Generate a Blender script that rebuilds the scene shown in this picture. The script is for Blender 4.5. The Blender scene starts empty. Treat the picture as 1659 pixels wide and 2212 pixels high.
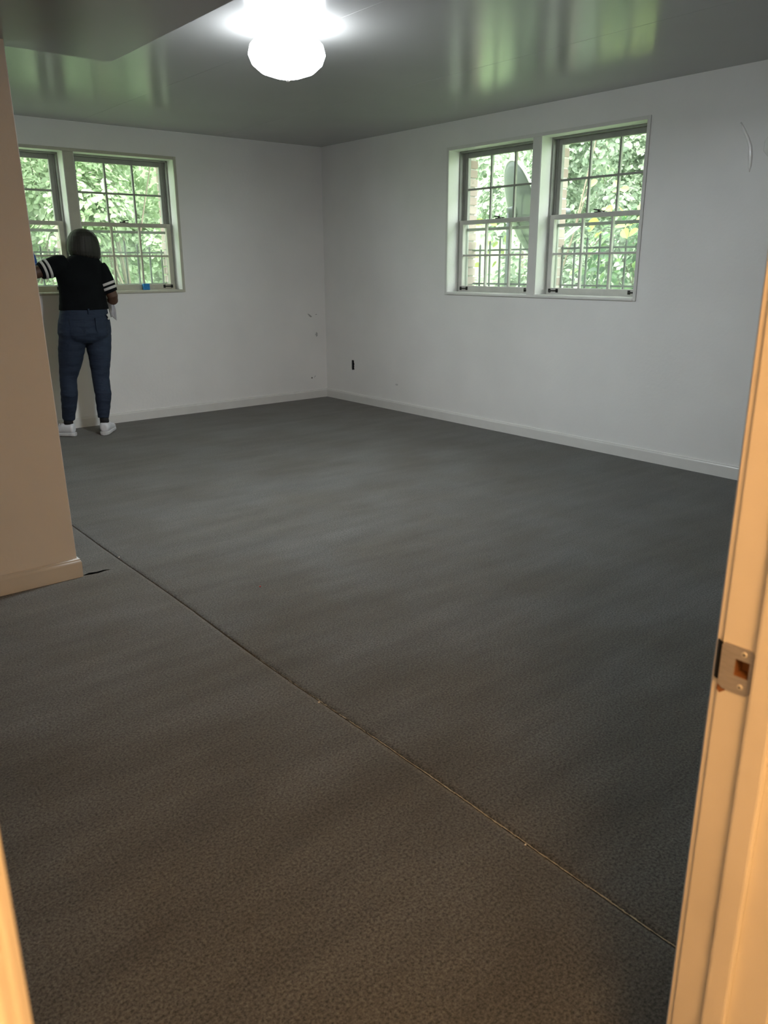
import bpy, bmesh, math, random
from mathutils import Vector, Matrix, noise
random.seed(7)
C = bpy.context.scene.collection
S = bpy.context.scene
R = math.radians

# ------------------------------------------------------------------ camera
PITCH, ROLL, YAW = 0.30105, -0.0047, 0.68567
CAM = Vector((-4.9072, -6.9442, 1.3337))
cd = bpy.data.cameras.new('camera'); cam = bpy.data.objects.new('camera', cd); C.objects.link(cam)
fw = Vector((math.sin(YAW)*math.cos(PITCH), math.cos(YAW)*math.cos(PITCH), -math.sin(PITCH)))
rt = Vector((math.cos(YAW), -math.sin(YAW), 0)); up = rt.cross(fw)
r2 = rt*math.cos(ROLL)+up*math.sin(ROLL); u2 = -rt*math.sin(ROLL)+up*math.cos(ROLL)
cam.matrix_world = Matrix(((r2.x, u2.x, -fw.x, CAM.x), (r2.y, u2.y, -fw.y, CAM.y), (r2.z, u2.z, -fw.z, CAM.z), (0, 0, 0, 1)))
cd.sensor_fit = 'HORIZONTAL'; cd.sensor_width = 36; cd.lens = 1716.76*36/1659
cd.clip_start = 0.02
cd.dof.use_dof = True; cd.dof.focus_distance = 6.0; cd.dof.aperture_fstop = 11
S.camera = cam

# ------------------------------------------------------------------ world, sun, exposure
w = bpy.data.worlds.new('sky'); S.world = w; w.use_nodes = True
bg = w.node_tree.nodes['Background']; bg.inputs['Color'].default_value = (0.93, 0.97, 1.0, 1); bg.inputs['Strength'].default_value = 10.2
sd = bpy.data.lights.new('sun', 'SUN'); sd.energy = 8; sd.angle = R(6); sd.color = (1, .97, .9)
sun = bpy.data.objects.new('sun', sd); C.objects.link(sun)
sun.rotation_euler = Vector((0.42, 0.36, -0.83)).to_track_quat('-Z', 'Y').to_euler()
S.view_settings.view_transform = 'Standard'; S.view_settings.look = 'None'; S.view_settings.gamma = 1
S.view_settings.use_curve_mapping = False
S.view_settings.exposure = 0.0
for nm, loc, rot, sx in (('portal', (-2.47, 0.21, 1.67), (R(-90), 0, 0), 1.85), ('portal.001', (0.21, -2.74, 1.67), (R(90), 0, R(90)), 1.9)):
    d = bpy.data.lights.new(nm, 'AREA'); d.shape = 'RECTANGLE'; d.size = sx; d.size_y = 1.15
    d.cycles.is_portal = True
    o = bpy.data.objects.new(nm, d); C.objects.link(o); o.location = loc; o.rotation_euler = rot
# warm bulb in the hall behind the camera
d = bpy.data.lights.new('hall_bulb', 'POINT'); d.energy = 80; d.color = (1, .52, .19); d.shadow_soft_size = .22
hall = bpy.data.objects.new('hall_bulb', d); C.objects.link(hall); hall.location = (-4.98, -7.5, 2.14)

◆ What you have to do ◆
Return only the lines from the start of the data through the line that contains "R = math.radians", please, copying them exactly and omitting all pictures.

◆ Task response ◆
Generate a Blender script that rebuilds the scene shown in this picture. The script is for Blender 4.5. The Blender scene starts empty. Treat the picture as 1659 pixels wide and 2212 pixels high.
import bpy, bmesh, math, random
from mathutils import Vector, Matrix, noise
random.seed(7)
C = bpy.context.scene.collection
S = bpy.context.scene
R = math.radians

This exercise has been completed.